> **Do this**: The lines beneath this instruction, from the first through the one containing "prism(b, b2, DR*(SL));", must be transcribed exactly; no other line belongs in the output.

Scripts that build scenes
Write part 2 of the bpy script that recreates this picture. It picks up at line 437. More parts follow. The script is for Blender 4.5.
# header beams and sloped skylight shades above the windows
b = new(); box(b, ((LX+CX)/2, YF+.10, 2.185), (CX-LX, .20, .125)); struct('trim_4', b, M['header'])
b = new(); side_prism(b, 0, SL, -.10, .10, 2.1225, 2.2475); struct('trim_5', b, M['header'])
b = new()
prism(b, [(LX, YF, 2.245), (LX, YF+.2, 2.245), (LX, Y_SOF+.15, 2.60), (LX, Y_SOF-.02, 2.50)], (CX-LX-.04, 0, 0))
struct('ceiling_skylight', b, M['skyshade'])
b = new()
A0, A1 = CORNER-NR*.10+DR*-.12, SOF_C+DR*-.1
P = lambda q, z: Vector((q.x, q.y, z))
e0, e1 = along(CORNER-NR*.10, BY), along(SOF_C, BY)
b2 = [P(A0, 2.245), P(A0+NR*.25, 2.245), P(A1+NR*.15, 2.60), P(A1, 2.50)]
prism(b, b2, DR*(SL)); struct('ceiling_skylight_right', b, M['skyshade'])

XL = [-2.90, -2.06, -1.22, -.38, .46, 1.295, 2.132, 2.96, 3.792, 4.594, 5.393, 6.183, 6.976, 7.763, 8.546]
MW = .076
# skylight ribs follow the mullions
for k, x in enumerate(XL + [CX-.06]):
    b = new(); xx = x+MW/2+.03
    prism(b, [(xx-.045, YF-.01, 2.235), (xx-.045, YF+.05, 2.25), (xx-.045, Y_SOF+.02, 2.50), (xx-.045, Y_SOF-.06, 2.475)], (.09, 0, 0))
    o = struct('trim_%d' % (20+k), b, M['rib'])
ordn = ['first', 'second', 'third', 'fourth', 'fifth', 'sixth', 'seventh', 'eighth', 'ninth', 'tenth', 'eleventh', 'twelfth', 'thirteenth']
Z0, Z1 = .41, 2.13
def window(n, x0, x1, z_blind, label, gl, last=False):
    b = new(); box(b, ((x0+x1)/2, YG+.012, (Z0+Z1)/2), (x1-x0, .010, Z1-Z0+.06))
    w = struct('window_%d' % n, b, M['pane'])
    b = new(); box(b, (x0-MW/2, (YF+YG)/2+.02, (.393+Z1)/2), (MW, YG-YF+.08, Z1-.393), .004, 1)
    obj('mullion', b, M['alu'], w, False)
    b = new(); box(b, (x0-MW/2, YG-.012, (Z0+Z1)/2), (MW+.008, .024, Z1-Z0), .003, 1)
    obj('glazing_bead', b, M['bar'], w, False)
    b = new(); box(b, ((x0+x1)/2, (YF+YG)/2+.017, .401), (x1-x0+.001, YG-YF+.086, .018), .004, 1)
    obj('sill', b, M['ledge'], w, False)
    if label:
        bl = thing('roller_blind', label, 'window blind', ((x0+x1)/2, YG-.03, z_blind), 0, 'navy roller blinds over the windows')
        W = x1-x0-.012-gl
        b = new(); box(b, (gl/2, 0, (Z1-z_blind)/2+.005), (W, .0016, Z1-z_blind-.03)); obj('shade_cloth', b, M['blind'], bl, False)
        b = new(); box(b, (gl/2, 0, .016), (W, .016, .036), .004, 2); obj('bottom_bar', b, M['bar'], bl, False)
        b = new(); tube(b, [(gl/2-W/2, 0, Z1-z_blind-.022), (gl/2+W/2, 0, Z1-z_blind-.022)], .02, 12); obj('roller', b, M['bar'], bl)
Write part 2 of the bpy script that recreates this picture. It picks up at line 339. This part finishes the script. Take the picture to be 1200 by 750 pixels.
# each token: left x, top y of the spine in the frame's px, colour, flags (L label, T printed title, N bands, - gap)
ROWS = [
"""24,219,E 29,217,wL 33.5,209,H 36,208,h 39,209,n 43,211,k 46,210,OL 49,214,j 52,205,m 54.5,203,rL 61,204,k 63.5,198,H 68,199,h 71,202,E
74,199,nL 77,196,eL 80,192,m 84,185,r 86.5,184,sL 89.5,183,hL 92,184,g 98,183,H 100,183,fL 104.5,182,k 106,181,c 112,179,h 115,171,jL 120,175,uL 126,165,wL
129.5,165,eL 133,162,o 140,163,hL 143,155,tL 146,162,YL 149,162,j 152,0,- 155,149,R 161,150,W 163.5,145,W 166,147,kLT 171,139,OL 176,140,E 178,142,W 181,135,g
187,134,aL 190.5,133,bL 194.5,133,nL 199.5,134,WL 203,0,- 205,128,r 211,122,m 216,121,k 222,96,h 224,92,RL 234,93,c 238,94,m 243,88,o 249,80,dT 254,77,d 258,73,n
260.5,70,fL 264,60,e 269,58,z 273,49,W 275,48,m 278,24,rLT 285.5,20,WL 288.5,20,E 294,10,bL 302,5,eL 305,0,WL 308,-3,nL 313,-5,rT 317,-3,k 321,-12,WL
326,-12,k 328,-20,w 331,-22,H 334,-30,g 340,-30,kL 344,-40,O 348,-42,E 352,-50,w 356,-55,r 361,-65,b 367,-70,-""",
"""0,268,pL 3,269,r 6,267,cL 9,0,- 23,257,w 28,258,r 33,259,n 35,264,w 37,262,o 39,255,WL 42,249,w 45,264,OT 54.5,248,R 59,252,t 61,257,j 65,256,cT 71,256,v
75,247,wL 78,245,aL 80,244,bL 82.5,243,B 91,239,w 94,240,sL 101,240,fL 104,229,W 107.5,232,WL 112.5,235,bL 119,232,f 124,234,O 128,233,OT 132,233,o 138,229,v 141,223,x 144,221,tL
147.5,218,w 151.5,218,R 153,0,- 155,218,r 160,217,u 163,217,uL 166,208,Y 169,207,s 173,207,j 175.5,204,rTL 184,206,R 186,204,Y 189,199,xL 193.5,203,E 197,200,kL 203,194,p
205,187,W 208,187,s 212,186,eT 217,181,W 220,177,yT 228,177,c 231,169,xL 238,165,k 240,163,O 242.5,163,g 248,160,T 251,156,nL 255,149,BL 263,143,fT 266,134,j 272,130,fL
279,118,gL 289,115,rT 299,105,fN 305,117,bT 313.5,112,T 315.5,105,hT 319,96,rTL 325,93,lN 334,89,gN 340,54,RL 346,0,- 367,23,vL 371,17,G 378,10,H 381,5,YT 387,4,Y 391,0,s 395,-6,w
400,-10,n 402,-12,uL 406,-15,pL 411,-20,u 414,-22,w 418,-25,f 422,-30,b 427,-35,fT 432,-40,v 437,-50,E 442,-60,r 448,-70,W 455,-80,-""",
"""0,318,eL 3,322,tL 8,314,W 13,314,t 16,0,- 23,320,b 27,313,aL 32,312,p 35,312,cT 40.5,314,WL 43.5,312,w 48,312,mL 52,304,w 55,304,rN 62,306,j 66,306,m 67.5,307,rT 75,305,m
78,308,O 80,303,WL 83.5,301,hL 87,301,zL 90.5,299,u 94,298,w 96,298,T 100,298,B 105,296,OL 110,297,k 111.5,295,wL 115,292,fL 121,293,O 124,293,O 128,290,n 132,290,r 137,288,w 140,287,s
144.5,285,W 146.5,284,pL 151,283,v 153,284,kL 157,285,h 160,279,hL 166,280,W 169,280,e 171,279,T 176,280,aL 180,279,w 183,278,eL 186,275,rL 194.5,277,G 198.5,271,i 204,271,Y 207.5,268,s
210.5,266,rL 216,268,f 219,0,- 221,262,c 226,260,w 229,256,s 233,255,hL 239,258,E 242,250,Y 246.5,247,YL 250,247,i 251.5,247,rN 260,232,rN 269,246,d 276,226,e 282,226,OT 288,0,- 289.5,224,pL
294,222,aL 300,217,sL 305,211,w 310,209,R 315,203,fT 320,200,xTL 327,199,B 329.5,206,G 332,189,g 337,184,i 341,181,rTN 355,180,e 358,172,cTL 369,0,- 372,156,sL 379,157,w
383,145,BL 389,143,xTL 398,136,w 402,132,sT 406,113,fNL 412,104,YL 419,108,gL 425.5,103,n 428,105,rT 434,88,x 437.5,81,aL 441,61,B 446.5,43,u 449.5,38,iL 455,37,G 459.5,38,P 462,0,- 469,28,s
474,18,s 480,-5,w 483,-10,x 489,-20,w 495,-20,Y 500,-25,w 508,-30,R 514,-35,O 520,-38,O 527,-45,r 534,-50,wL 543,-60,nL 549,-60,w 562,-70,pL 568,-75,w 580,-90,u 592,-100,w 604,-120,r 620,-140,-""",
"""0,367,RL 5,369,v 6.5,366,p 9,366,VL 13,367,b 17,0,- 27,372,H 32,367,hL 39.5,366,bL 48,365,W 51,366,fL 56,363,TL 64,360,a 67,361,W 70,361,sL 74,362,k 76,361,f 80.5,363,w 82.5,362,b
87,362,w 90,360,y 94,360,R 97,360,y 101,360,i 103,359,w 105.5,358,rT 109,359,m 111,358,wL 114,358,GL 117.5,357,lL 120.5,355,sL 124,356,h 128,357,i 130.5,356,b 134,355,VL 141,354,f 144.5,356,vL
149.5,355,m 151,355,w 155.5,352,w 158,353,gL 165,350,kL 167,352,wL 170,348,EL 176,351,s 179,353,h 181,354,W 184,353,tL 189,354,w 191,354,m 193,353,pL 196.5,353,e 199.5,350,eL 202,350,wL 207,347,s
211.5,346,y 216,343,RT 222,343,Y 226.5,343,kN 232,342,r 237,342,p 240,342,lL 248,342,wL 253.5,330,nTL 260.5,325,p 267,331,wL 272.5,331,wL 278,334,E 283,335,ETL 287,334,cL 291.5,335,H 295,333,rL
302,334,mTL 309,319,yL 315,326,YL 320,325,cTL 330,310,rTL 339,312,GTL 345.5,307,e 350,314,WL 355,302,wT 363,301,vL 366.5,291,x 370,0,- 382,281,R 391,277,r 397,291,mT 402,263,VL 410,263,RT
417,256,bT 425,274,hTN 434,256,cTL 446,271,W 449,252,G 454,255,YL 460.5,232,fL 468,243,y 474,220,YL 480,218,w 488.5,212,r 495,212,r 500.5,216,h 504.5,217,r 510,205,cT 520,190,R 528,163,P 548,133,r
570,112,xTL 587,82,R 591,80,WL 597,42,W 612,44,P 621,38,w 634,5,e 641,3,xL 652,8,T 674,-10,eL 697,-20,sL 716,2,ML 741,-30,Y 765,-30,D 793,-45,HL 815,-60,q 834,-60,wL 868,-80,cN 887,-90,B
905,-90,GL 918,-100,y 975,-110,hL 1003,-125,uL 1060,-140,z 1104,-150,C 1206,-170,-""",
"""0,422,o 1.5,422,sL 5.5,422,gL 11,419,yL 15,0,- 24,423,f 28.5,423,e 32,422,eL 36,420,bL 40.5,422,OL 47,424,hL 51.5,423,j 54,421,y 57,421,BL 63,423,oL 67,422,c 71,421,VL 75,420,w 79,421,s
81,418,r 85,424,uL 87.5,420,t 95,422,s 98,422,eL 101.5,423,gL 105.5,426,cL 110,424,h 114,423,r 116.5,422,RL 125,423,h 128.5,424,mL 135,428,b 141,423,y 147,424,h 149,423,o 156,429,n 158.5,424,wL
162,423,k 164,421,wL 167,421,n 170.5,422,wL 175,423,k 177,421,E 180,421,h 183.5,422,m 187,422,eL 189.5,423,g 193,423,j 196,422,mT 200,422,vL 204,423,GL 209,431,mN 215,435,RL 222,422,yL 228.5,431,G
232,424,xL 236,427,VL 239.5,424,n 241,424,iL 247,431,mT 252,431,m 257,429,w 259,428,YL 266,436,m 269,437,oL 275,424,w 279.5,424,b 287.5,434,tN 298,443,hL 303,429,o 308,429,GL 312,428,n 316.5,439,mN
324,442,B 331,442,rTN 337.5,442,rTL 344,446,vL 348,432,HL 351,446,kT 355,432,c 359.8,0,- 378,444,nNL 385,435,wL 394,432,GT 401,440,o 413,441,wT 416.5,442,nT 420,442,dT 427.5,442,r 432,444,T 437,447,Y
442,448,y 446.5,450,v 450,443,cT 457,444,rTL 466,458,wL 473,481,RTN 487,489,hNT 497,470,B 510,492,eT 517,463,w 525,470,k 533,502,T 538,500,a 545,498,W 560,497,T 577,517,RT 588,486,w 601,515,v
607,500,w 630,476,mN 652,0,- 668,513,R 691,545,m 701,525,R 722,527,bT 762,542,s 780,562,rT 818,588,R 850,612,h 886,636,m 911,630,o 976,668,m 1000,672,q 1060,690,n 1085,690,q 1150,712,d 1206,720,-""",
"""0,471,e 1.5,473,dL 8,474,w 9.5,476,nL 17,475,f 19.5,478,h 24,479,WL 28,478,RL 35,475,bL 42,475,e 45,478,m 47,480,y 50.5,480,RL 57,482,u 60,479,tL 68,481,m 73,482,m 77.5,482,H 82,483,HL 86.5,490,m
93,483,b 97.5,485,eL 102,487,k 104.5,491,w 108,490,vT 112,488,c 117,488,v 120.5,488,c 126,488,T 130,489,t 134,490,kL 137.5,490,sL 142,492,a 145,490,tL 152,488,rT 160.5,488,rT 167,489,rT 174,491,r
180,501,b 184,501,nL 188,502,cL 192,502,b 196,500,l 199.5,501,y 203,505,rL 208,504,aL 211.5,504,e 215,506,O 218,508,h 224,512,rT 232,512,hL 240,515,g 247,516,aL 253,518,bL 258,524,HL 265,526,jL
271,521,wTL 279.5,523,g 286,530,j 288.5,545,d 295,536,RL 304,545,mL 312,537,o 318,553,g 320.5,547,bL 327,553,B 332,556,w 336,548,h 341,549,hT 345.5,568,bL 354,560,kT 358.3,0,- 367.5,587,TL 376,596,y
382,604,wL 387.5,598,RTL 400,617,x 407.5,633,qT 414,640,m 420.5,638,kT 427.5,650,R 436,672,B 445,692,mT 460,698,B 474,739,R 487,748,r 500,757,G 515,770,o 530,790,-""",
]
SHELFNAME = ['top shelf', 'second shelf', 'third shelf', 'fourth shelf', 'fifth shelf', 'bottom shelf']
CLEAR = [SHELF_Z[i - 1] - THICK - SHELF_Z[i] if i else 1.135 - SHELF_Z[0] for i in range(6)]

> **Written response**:
Write part 2 of the bpy script that recreates this picture. It picks up at line 437. More parts follow. The script is for Blender 4.5.
# header beams and sloped skylight shades above the windows
b = new(); box(b, ((LX+CX)/2, YF+.10, 2.185), (CX-LX, .20, .125)); struct('trim_4', b, M['header'])
b = new(); side_prism(b, 0, SL, -.10, .10, 2.1225, 2.2475); struct('trim_5', b, M['header'])
b = new()
prism(b, [(LX, YF, 2.245), (LX, YF+.2, 2.245), (LX, Y_SOF+.15, 2.60), (LX, Y_SOF-.02, 2.50)], (CX-LX-.04, 0, 0))
struct('ceiling_skylight', b, M['skyshade'])
b = new()
A0, A1 = CORNER-NR*.10+DR*-.12, SOF_C+DR*-.1
P = lambda q, z: Vector((q.x, q.y, z))
e0, e1 = along(CORNER-NR*.10, BY), along(SOF_C, BY)
b2 = [P(A0, 2.245), P(A0+NR*.25, 2.245), P(A1+NR*.15, 2.60), P(A1, 2.50)]
prism(b, b2, DR*(SL)); struct('ceiling_skylight_right', b, M['skyshade'])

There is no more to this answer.